U.S. federal prosecutors have asked a Manhattan judge to retry Tornado Cash developer Roman Storm in early October 2026. They proposed October 5 or October 12, dates they say match the defense team’s availability.
The DOJ wants a new jury to hear the last two conspiracy charges, including violations of sanctions and money laundering. If the jury finds Storm guilty on these charges, he may spend up to 40 years in jail.
A jury found Storm guilty in August of last year of planning to run an unauthorized money-transfer business.

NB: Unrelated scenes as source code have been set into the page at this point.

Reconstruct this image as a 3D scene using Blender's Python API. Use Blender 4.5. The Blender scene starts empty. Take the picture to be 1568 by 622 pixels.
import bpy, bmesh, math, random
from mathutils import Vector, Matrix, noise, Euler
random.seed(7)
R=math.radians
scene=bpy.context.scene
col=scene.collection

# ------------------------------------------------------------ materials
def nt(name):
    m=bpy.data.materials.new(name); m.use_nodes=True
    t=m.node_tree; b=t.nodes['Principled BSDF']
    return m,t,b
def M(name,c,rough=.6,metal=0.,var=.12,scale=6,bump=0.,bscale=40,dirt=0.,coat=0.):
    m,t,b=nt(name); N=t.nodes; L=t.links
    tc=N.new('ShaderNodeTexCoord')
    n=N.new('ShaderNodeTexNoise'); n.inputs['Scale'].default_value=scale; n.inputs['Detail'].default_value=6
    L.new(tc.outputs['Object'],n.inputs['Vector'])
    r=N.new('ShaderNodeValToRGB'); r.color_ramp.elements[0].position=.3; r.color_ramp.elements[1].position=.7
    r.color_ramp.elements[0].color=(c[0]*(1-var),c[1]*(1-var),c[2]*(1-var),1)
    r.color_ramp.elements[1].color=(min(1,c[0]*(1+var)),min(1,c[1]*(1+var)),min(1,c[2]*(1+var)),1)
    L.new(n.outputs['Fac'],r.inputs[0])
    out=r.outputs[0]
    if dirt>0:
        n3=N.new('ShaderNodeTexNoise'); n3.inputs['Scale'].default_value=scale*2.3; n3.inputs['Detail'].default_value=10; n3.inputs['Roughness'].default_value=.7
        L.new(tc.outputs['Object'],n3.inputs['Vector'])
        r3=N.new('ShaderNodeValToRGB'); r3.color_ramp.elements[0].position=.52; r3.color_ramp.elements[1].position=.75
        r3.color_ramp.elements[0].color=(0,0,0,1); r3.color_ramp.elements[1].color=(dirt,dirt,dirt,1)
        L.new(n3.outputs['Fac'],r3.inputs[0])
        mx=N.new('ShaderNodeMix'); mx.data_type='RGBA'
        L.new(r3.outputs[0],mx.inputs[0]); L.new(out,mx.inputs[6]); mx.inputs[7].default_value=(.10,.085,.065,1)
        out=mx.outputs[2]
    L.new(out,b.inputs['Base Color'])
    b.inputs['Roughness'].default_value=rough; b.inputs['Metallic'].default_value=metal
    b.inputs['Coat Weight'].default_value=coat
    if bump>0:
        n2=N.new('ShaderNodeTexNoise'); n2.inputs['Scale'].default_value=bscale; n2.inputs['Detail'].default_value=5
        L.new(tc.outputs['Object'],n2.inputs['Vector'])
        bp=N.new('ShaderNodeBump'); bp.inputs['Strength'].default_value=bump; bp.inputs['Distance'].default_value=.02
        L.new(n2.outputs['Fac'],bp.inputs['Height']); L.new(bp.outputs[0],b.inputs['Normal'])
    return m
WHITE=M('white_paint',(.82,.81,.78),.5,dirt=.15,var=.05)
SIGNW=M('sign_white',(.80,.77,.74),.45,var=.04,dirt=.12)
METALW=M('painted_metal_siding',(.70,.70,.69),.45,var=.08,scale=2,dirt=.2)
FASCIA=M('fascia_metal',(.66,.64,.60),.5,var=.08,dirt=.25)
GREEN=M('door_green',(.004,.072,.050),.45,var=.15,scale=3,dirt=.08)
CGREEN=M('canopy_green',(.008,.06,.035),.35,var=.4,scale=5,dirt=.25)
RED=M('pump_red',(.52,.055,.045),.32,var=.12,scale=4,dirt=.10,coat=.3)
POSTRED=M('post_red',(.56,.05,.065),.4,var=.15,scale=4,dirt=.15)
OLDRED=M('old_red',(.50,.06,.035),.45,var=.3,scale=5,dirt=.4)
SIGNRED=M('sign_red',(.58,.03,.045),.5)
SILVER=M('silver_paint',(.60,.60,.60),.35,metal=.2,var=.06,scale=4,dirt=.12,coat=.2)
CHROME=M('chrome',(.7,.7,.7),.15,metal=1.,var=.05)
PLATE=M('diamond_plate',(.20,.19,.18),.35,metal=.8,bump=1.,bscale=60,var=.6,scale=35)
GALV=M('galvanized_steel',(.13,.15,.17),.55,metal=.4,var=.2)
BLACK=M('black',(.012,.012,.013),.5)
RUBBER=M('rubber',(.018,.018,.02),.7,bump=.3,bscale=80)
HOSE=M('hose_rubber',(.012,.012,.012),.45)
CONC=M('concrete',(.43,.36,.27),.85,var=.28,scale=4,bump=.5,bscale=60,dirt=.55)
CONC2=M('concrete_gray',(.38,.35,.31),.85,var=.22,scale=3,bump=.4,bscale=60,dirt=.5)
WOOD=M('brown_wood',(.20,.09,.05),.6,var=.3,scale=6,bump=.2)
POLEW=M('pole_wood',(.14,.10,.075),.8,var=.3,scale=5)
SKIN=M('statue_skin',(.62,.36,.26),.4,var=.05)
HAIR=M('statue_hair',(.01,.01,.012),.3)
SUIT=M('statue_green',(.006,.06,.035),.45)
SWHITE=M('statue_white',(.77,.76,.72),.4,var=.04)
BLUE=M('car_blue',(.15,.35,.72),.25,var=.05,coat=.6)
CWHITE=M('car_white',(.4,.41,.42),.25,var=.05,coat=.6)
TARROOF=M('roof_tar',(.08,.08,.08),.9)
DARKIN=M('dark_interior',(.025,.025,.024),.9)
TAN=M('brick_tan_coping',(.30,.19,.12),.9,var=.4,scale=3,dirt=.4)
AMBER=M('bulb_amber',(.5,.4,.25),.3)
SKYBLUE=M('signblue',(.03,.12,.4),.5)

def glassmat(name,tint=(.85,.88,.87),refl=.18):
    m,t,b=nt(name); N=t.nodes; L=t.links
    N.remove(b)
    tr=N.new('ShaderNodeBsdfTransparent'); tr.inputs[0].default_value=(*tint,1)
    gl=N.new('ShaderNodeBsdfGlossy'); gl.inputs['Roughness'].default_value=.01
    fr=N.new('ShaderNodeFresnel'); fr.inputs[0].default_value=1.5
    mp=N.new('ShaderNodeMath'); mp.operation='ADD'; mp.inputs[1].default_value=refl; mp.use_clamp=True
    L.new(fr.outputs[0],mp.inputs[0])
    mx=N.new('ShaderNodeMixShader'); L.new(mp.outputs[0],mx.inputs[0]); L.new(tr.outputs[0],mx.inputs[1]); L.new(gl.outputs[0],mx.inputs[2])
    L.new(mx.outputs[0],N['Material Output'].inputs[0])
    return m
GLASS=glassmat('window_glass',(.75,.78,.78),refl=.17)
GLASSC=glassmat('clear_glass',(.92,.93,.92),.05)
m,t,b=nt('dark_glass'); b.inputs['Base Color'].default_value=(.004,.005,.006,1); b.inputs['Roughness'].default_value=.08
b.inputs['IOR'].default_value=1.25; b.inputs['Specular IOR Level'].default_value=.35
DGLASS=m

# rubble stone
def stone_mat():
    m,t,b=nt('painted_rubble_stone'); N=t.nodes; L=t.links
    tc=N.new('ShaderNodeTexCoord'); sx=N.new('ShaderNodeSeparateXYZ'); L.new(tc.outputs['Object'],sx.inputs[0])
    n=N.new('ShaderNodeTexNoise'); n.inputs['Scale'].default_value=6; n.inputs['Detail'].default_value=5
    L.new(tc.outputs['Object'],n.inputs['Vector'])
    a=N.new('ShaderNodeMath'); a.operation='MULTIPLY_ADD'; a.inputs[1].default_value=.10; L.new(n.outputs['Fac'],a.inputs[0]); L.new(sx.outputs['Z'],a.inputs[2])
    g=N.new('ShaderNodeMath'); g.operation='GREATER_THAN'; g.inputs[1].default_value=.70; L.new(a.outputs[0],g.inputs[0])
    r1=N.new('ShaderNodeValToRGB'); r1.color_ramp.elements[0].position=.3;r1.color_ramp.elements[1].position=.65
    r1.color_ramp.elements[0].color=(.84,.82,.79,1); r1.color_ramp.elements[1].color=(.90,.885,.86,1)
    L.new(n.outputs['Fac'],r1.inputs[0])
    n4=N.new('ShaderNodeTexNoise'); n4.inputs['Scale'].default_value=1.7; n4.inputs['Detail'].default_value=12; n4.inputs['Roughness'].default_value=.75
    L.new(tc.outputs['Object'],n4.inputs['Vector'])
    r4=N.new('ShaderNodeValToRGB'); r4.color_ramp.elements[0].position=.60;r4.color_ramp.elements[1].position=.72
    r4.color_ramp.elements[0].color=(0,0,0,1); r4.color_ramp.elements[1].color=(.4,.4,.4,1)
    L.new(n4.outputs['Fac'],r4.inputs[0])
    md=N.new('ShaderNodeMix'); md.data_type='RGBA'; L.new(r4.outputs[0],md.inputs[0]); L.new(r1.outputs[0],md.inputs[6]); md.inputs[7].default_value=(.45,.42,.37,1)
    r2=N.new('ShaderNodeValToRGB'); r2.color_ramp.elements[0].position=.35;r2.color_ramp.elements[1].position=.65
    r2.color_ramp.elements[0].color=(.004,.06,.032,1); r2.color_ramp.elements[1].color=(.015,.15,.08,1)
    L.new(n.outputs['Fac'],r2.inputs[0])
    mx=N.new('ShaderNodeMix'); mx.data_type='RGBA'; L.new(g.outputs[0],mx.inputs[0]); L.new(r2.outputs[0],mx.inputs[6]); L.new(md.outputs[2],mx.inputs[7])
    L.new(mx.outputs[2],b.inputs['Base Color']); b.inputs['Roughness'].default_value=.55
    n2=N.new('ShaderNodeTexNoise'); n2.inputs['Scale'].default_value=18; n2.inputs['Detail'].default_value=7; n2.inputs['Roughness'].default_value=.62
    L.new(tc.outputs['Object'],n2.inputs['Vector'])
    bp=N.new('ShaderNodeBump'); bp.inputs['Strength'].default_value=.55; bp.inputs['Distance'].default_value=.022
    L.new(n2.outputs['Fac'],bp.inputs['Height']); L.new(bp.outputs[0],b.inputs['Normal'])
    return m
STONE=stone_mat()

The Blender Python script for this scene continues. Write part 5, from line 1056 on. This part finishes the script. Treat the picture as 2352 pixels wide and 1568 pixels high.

But after several days of discussion, the jurors couldn’t agree on the more serious accusations, resulting in a partial mistrial.
Charges and Background of the Tornado Cash Case
Storm is one of the developers who invented Tornado Cash, a crypto mixing service that hides transaction trails on public blockchains. Prosecutors allege the service handled more than $1 billion in illegal money and helped North Korea’s Lazarus Group clean hundreds of millions of dollars.
The DOJ charged Storm and another developer, Roman Semenov, in August 2023 with conspiracy to violate sanctions, running an unauthorized money-transmitting firm, and conspiracy to commit money laundering. Storm said he wasn’t guilty because he is a software developer and didn’t have access to user payments.
The jury’s mixed verdict in 2025 left the money laundering and sanctions counts unresolved.
Court Schedule and Defense Response
Before any retrial happens, the court must decide on Storm’s pending Rule 29 motion for acquittal on legal grounds. Judge Katherine Polk Failla is set to take up that motion in a hearing scheduled for April 9.
The court was advised by Storm’s defense team that it is “premature” to set a date for a retrial before that motion is settled. Earlier papers reveal that the defense wants to file motions after the trial that might change or limit what a second jury hears.
Storm has kept raising money for his legal defense and has publicly denied being a money launderer. After the new request became public, he posted on X, asking followers who care about code and financial privacy to pay attention to the situation.
The retrial push comes as U.S. agencies send mixed signals on crypto privacy tools. On the same day, prosecutors sought new dates, and the Treasury Department sent Congress a report noting that some digital asset users rely on mixers to maintain legitimate financial privacy on public blockchains.